Une candidate à un poste chez Deutsche Telekom ayant « la réputation d'être une partenaire sexuelle très expérimentée et inventive », qui « préfère les hommes plus âgés » et « est connue dans son entourage comme une bête sauvage à l'appétit sexuel hors du commun ».
Ces extraits sont tirés d'un rapport concernant la responsable d'une entreprise de télécoms en Croatie qui était pressentie pour intégrer la filiale locale du groupe allemand, rapporte mercredi le quotidien Handesblatt.
Il a été rédigé par une cellule chargée de la sécurité chez le géant des télécommunications Deutsche Telekom, qui a été dissoute en 2007.
« Nous nous distançons clairement de telles pratiques », a déclaré un porte-parole du groupe à l'AFP, expliquant que Telekom « ne mène en général aucune analyse concernant la vie privée des candidats » à des postes.
Toutefois, cette cellule avait proposé fin 2004 au service du personnel d'établir le profil de ces candidats, avec moult détails sur leur vie privée, idée qui a été immédiatement rejetée, a indiqué le porte-parole.
Le cas cité par le Handesblatt pourrait être l'exemple qui avait alors été soumis au service du personnel.
Plus inquiétant encore, les services secrets allemands auraient également fourni des informations à Telekom, selon le journal.
Pour le syndicat des services Verdi, ces pratiques sont « complètement scandaleuses », déclare un de ses représentants, Jan Jurczyk, à l'AFP. Pour autant, « il semble qu'il s'agirait des agissements sauvages de certains membres de la cellule de sécurité, plus que d'une commande de la direction ».
Cette affaire n'est pas la première en Allemagne. Telekom se débat depuis un an dans des scandales d'espionnage, qui ont commencé par une affaire d'écoutes téléphoniques de membres de son conseil de surveillance. Au fur et à mesure que l'enquête de la justice progresse, d'autres affaires vieilles de quelques années remontent à la surface.
Autre entreprise touchée, la compagnie publique des chemins de fer Deutsche Bahn, qui a surveillé pendant des années ses salariés pour traquer d'éventuels actes de corruption. Résultat, son patron Hartmut Mehdorn a dû démissionner récemment. Airbus Allemagne a fait de même entre 2005 et 2007.
Même les syndicats sont mouillés. Deutsche Bahn a ainsi espionné des salariés pour le compte de l'un de ses deux gros syndicats, Transnet. Celui-ci a reconnu avoir fait vérifier dans les années 90 si ses adhérents payaient leurs cotisations à hauteur de leur salaire.
Le secteur de la distribution à bas coûts, réputé pour ses méthodes peu tendres avec ses salariés, n'est pas en reste : le discounter Lidl et le groupe de textile à bas coûts Kik ont reconnu avoir récolté des données sur la santé ou l'état des finances de leurs employés.

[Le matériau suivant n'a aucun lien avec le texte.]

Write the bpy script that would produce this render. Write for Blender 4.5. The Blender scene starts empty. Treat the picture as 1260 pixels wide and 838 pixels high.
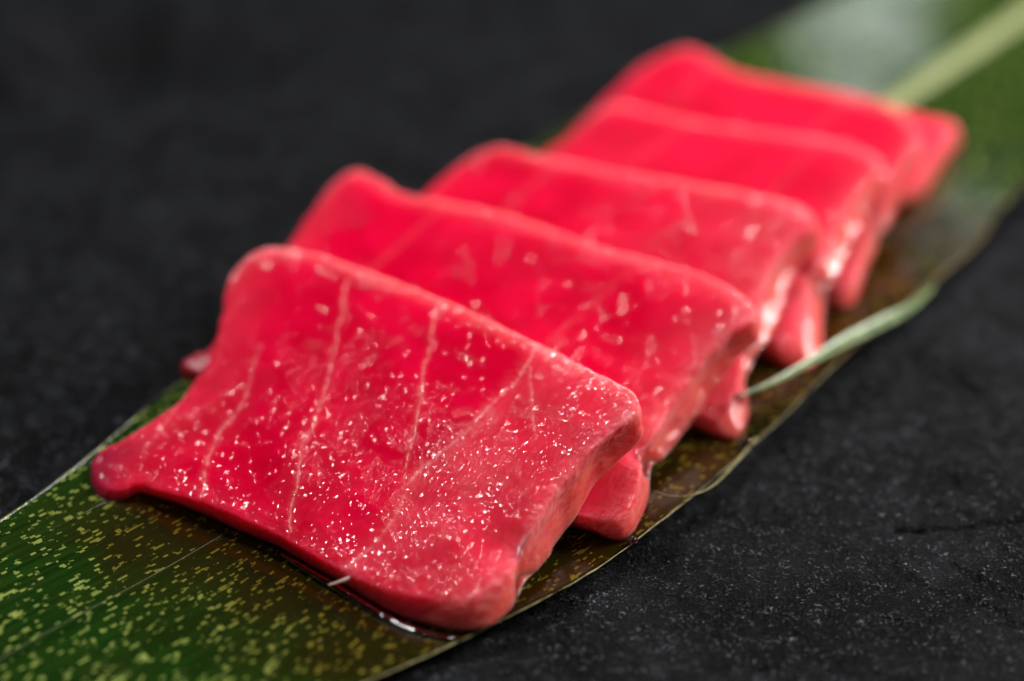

Pour Peter Wedde, professeur à l'université de Francfort (Ouest), « on peut penser que ces cellules de sécurité mises en place au sein d'entreprises ont commencé à vivre leur vie propre » et échappaient à tout contrôle, ce qui explique ce genre de dérapage. « Un employeur n'a pas le droit d'examiner la vie privée d'un candidat à un poste, d'autant que ces détails n'apportent rien concernant ses capacités de travail », rappelle-t-il.
Quant aux liaisons dangereuses entre les services de sécurité privés des entreprises avec les services secrets, elles peuvent s'expliquer par le fait que les groupes privés « recrutent souvent des anciens des renseignements ou de la police ».